OPEC’s cuts have helped push oil back above $50 a barrel this year, giving a fiscal boost to producers. By 1029 GMT on Wednesday, Brent crude was up around 0.2 percent at $54.37 a barrel.

But the price rise has spurred growth in the U.S. shale industry, which is not participating in the output deal, thus slowing the market’s rebalancing with global stocks still near record highs.

“This (stocks decline) is a bit tricky as production cuts cause higher prices which will incentivize more production for the U.S. shale oil and reduce the impact of the production cuts. So it’s a bit cyclical,” said Sushant Gupta, research director for consultancy Wood Mackenzie.

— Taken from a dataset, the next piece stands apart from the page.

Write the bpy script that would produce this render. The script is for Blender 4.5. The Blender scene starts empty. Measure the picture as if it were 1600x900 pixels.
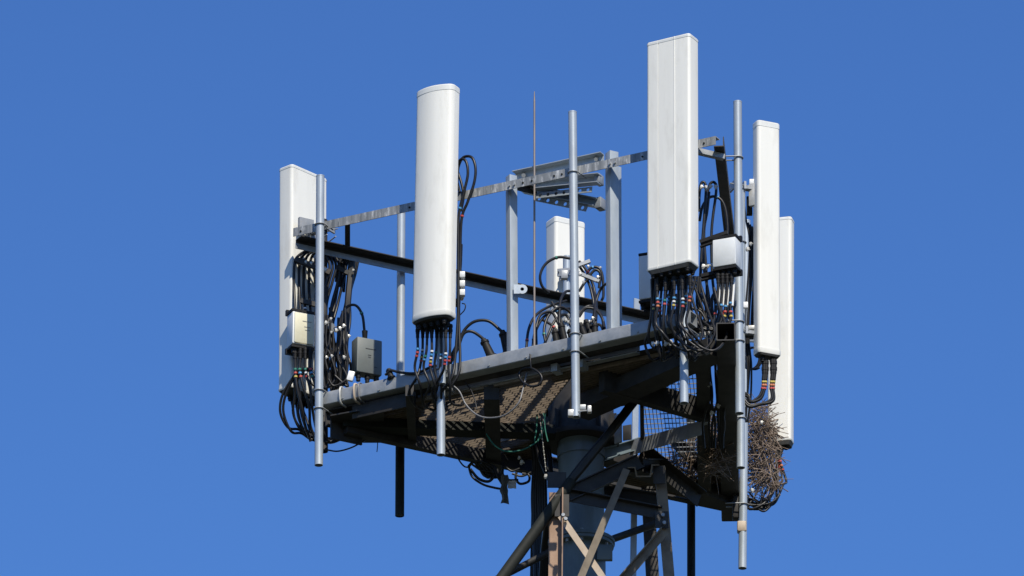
import bpy, math, random
from mathutils import Vector, Matrix
random.seed(7)
R = math.radians
scn = bpy.context.scene
col = scn.collection
V = Vector

# ------------------------------------------------------------------ camera
PITCH = R(24.0); DIST = 80.0; PX = 0.0055; FPX = DIST / PX      # metres per photo pixel at the mast
CAM = V((0, -DIST * math.cos(PITCH), 1.7))
FW = V((0, math.cos(PITCH), math.sin(PITCH))); UP = V((0, -math.sin(PITCH), math.cos(PITCH)))
cd = bpy.data.cameras.new('camera'); cam = bpy.data.objects.new('camera', cd); col.objects.link(cam)
cam.location = CAM; cam.rotation_euler = (R(90) + PITCH, 0, 0)
cd.sensor_width = 36.0; cd.lens = FPX / 1600 * 36.0; cd.clip_end = 5000; cd.clip_start = 0.5
scn.camera = cam

# ------------------------------------------------------------------ light
SUN_AZ = R(17); SUN_EL = R(48)                                   # sun behind the camera, to its right
world = bpy.data.worlds.new('World'); scn.world = world; world.use_nodes = True
nt = world.node_tree; nt.nodes.clear()
sky = nt.nodes.new('ShaderNodeTexSky'); sky.sky_type = 'NISHITA'; sky.sun_disc = False
sky.sun_elevation = SUN_EL; sky.sun_rotation = math.pi - SUN_AZ
sky.altitude = 300; sky.air_density = 1.0; sky.dust_density = 0.3; sky.ozone_density = 3.0
tint = nt.nodes.new('ShaderNodeMix'); tint.data_type = 'RGBA'; tint.blend_type = 'MULTIPLY'
tint.inputs[0].default_value = 1.0
# the deep blue of that day, paler towards the horizon
wtc = nt.nodes.new('ShaderNodeTexCoord'); wsx = nt.nodes.new('ShaderNodeSeparateXYZ'); wrp = nt.nodes.new('ShaderNodeValToRGB'); wsc = nt.nodes.new('ShaderNodeVectorMath')
wsc.operation = 'SCALE'; wsc.inputs['Scale'].default_value = 2.0
for pos, c in ((0.0, (.42, .43, .44)), (.33, (.335, .555, .85)), (.44, (.28, .465, .755)), (.95, (.28, .475, .75))):
    if pos == 0.0: el = wrp.color_ramp.elements[0]
    elif pos == .33: el = wrp.color_ramp.elements[1]
    else: el = wrp.color_ramp.elements.new(pos)
    el.position = pos; el.color = (*c, 1)
nt.links.new(wtc.outputs['Generated'], wsx.inputs[0]); nt.links.new(wsx.outputs['Z'], wrp.inputs[0]); nt.links.new(wrp.outputs[0], wsc.inputs[0]); nt.links.new(wsc.outputs[0], tint.inputs[7])
bg = nt.nodes.new('ShaderNodeBackground'); bg.inputs[1].default_value = 0.09
wo = nt.nodes.new('ShaderNodeOutputWorld')
nt.links.new(sky.outputs[0], tint.inputs[6]); nt.links.new(tint.outputs[2], bg.inputs[0]); nt.links.new(bg.outputs[0], wo.inputs[0])
sd = bpy.data.lights.new('sun', 'SUN'); sd.energy = 5.0; sd.angle = R(0.53); sd.color = (1.0, 0.925, 0.79)
sun = bpy.data.objects.new('sun', sd); col.objects.link(sun)
sdir = V((math.sin(SUN_AZ) * math.cos(SUN_EL), -math.cos(SUN_AZ) * math.cos(SUN_EL), math.sin(SUN_EL)))
sun.rotation_euler = sdir.to_track_quat('Z', 'Y').to_euler(); sun.location = (20, -40, 60)
scn.view_settings.view_transform = 'Standard'; scn.view_settings.look = 'None'
scn.view_settings.exposure = 0.08; scn.view_settings.gamma = 1.0; scn.view_settings.use_curve_mapping = False

# ------------------------------------------------------------------ materials
def mat(name, c1, c2=None, rough=0.55, metal=0.0, scale=6.0, stretch=1.0, bump=0.0, spec=0.5, dirt=None, dirt_amt=0.0, dirt_scale=3.0, rough_var=0.0):
    m = bpy.data.materials.new(name); m.use_nodes = True
    t = m.node_tree; b = t.nodes['Principled BSDF']; N = t.nodes.new; L_ = t.links.new
    b.inputs['Roughness'].default_value = rough; b.inputs['Metallic'].default_value = metal
    b.inputs['Specular IOR Level'].default_value = spec
    c2 = c2 or c1
    tc = N('ShaderNodeTexCoord'); mp = N('ShaderNodeMapping'); mp.inputs['Scale'].default_value = (1, 1, stretch)
    L_(tc.outputs['Object'], mp.inputs['Vector'])
    n = N('ShaderNodeTexNoise'); n.inputs['Scale'].default_value = scale; n.inputs['Detail'].default_value = 6; n.inputs['Roughness'].default_value = 0.6
    L_(mp.outputs[0], n.inputs['Vector'])
    r = N('ShaderNodeValToRGB'); r.color_ramp.elements[0].position = 0.32; r.color_ramp.elements[1].position = 0.68
    r.color_ramp.elements[0].color = (*c1, 1); r.color_ramp.elements[1].color = (*c2, 1)
    L_(n.outputs['Fac'], r.inputs[0]); out = r.outputs[0]
    if dirt:
        n2 = N('ShaderNodeTexNoise'); n2.inputs['Scale'].default_value = dirt_scale; n2.inputs['Detail'].default_value = 8; n2.inputs['Roughness'].default_value = 0.65
        mp2 = N('ShaderNodeMapping'); mp2.inputs['Scale'].default_value = (1, 1, 0.25 if stretch < 1 else 1); mp2.inputs['Location'].default_value = (3.1, 7.7, 1.3)
        L_(tc.outputs['Object'], mp2.inputs['Vector']); L_(mp2.outputs[0], n2.inputs['Vector'])
        r2 = N('ShaderNodeValToRGB'); r2.color_ramp.elements[0].position = 0.52; r2.color_ramp.elements[1].position = 0.75
        r2.color_ramp.elements[0].color = (0, 0, 0, 1); r2.color_ramp.elements[1].color = (dirt_amt,) * 3 + (1,)
        L_(n2.outputs['Fac'], r2.inputs[0])
        mx = N('ShaderNodeMix'); mx.data_type = 'RGBA'; L_(r2.outputs[0], mx.inputs[0]); L_(out, mx.inputs[6]); mx.inputs[7].default_value = (*dirt, 1)
        out = mx.outputs[2]
    L_(out, b.inputs['Base Color'])
    if rough_var:
        mr = N('ShaderNodeMapRange'); mr.inputs[3].default_value = rough - rough_var; mr.inputs[4].default_value = rough + rough_var
        L_(n.outputs['Fac'], mr.inputs[0]); L_(mr.outputs[0], b.inputs['Roughness'])
    if bump:
        n3 = N('ShaderNodeTexNoise'); n3.inputs['Scale'].default_value = 60; n3.inputs['Detail'].default_value = 4
        L_(tc.outputs['Object'], n3.inputs['Vector'])
        bp = N('ShaderNodeBump'); bp.inputs['Strength'].default_value = bump; bp.inputs['Distance'].default_value = 0.01
        L_(n3.outputs['Fac'], bp.inputs['Height']); L_(bp.outputs[0], b.inputs['Normal'])
    return m
M = {
 'radome':   mat('radome_white', (.72, .715, .66), (.79, .785, .725), .42, scale=7, stretch=.06, dirt=(.48, .46, .40), dirt_amt=.4, dirt_scale=9, bump=.02),
 'cap':      mat('radome_cap', (.62, .63, .60), (.70, .71, .68), .45, scale=14),
 'capdark':  mat('radome_base_plate', (.025, .025, .024), (.05, .05, .046), .6, scale=14),
 'pipe':     mat('galvanised_pipe', (.33, .38, .425), (.42, .47, .51), .42, .25, scale=9, stretch=.3, dirt=(.30, .26, .21), dirt_amt=.45, dirt_scale=5, rough_var=.1, bump=.03),
 'galv':     mat('galvanised_steel', (.24, .26, .275), (.36, .375, .385), .45, .25, scale=11, stretch=1, dirt=(.22, .21, .19), dirt_amt=.6, dirt_scale=4, rough_var=.12, bump=.05),
 'rail':     mat('streaked_galvanised_rail', (.13, .14, .145), (.34, .35, .35), .5, .15, scale=22, stretch=.04, dirt=(.80, .80, .78), dirt_amt=.95, dirt_scale=26, bump=.04),
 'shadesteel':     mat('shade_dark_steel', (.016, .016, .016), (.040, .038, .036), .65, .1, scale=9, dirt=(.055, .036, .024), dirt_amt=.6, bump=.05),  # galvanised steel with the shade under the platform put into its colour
 'grating':  mat('weathered_grating', (.15, .12, .088), (.25, .20, .15), .65, .05, scale=18, dirt=(.12, .08, .05), dirt_amt=.6),
 'mesh':     mat('grey_grating_bars', (.13, .14, .15), (.20, .21, .22), .6, .1, scale=15),
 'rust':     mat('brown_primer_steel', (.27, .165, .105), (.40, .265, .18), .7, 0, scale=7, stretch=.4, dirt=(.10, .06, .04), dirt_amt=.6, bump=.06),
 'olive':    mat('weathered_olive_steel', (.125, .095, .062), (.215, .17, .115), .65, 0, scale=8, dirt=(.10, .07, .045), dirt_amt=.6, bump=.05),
 'cream':    mat('faded_cream_steel', (.40, .31, .22), (.52, .43, .33), .65, 0, scale=8, dirt=(.18, .11, .07), dirt_amt=.7, bump=.05),
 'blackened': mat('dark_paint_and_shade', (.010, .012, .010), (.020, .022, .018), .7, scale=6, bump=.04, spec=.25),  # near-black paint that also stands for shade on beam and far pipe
 'pole':     mat('blue_grey_pole_paint', (.12, .165, .195), (.16, .21, .24), .5, 0, scale=5, stretch=.4, dirt=(.06, .07, .07), dirt_amt=.7, bump=.03),
 'rubber':   mat('black_cable_sheath', (.010, .010, .011), (.018, .018, .019), .38, scale=20, spec=.35),
 'greycable':mat('grey_cable_sheath', (.12, .12, .125), (.19, .19, .19), .4, scale=20),
 'blackplastic': mat('black_plastic', (.010, .010, .011), (.020, .020, .020), .55, scale=20, spec=.2),
 'boxwhite': mat('radio_box_white', (.63, .66, .67), (.70, .72, .72), .42, scale=6, dirt=(.45, .44, .40), dirt_amt=.3),
 'boxcream': mat('radio_box_cream', (.60, .57, .41), (.66, .63, .47), .5, scale=6, dirt=(.42, .39, .30), dirt_amt=.3),
 'boxgrey':  mat('radio_box_grey', (.115, .132, .126), (.142, .158, .152), .5, scale=6, dirt=(.09, .09, .085), dirt_amt=.4),
 'print':    mat('faded_print', (.33, .33, .29), rough=.6),
 'printdark':mat('faded_dark_print', (.055, .06, .06), rough=.6),
 'printgold':mat('yellow_brown_print', (.45, .33, .08), rough=.6),
 'whiteplastic': mat('white_plastic', (.72, .73, .72), (.80, .80, .79), .4, scale=9),
 'zinc':     mat('bright_zinc_clip', (.42, .42, .39), (.58, .57, .53), .4, .2, scale=14),
 'rod':      mat('weathered_rod', (.20, .17, .15), (.30, .26, .23), .5, .2, scale=15, stretch=.2),
 'twig':     mat('dry_twigs', (.10, .072, .054), (.31, .235, .18), .8, scale=25),
 'rope':     mat('green_rope', (.01, .11, .085), (.02, .16, .12), .7, scale=30),
 'strip':    mat('grey_torn_strip', (.05, .052, .05), (.09, .09, .085), .7, scale=20),
 'film':     mat('milky_plastic_film', (.50, .52, .55), (.62, .63, .65), .4, scale=20),
 'blue':  mat('blue_tape', (.08, .30, .56), rough=.45), 'red': mat('red_tape', (.48, .07, .055), rough=.45),
 'yellow':mat('yellow_tape', (.52, .41, .08), rough=.45), 'white': mat('white_tape', (.72, .72, .70), rough=.45),
 'green': mat('green_tape', (.03, .20, .14), rough=.45), 'orange': mat('orange_tape', (.55, .19, .08), rough=.45),
 'tan':   mat('tan_band', (.40, .32, .24), (.48, .40, .31), .6, scale=12),
 'ground':mat('grassy_ground', (.018, .025, .010), (.035, .035, .018), .9, scale=.2, dirt=(.05, .045, .03), dirt_amt=.6, dirt_scale=.05),
}

# ------------------------------------------------------------------ where a photo pixel lies in the place
def ray(px, py): return FW * FPX + V((px - 800, 0, 0)) + UP * (450 - py)
def on_plane(px, py, p0, n):
    r = ray(px, py); return CAM + r * ((p0 - CAM).dot(n) / r.dot(n))
def Z(px, py, z): return on_plane(px, py, V((0, 0, z)), V((0, 0, 1)))
def Y(px, py, y): return on_plane(px, py, V((0, y, 0)), V((0, 1, 0)))
ZR = 34.64; ZF = 32.93                                           # handrail height, floor height
cL, cR, cB = Z(463, 370, ZR), Z(1133, 213, ZR), Z(1165, 528, ZR) # the three corners of the platform
dF = (cR - cL).normalized(); dK = (cB - cL).normalized(); dG = (cB - cR).normalized()
nF = V((dF.y, -dF.x, 0)); nK = V((-dK.y, dK.x, 0)); nG = V((dG.y, -dG.x, 0))
def F(px, py, off=0.): return on_plane(px, py, cL + nF * off, nF)   # on the near left side of the platform
def K(px, py, off=0.): return on_plane(px, py, cL + nK * off, nK)   # on the far side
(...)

Algeria’s energy minister said he believed stocks remained stubbornly large in the first half of 2017 because of high exports from the Middle East to the United States.

“Thankfully, things are improving and we started seeing a draw in inventories in the United States,” Noureddine Boutarfa told Reuters.

One industry source close to OPEC said the group could also send a message about tighter exports but it was unclear how that could be presented on Thursday.

Boutarfa said extending output cuts by nine months would help to ease a global glut by the end of 2017, when inventories should decline to their five-year average: “Before the end of the year, prices may go above $55 a barrel”.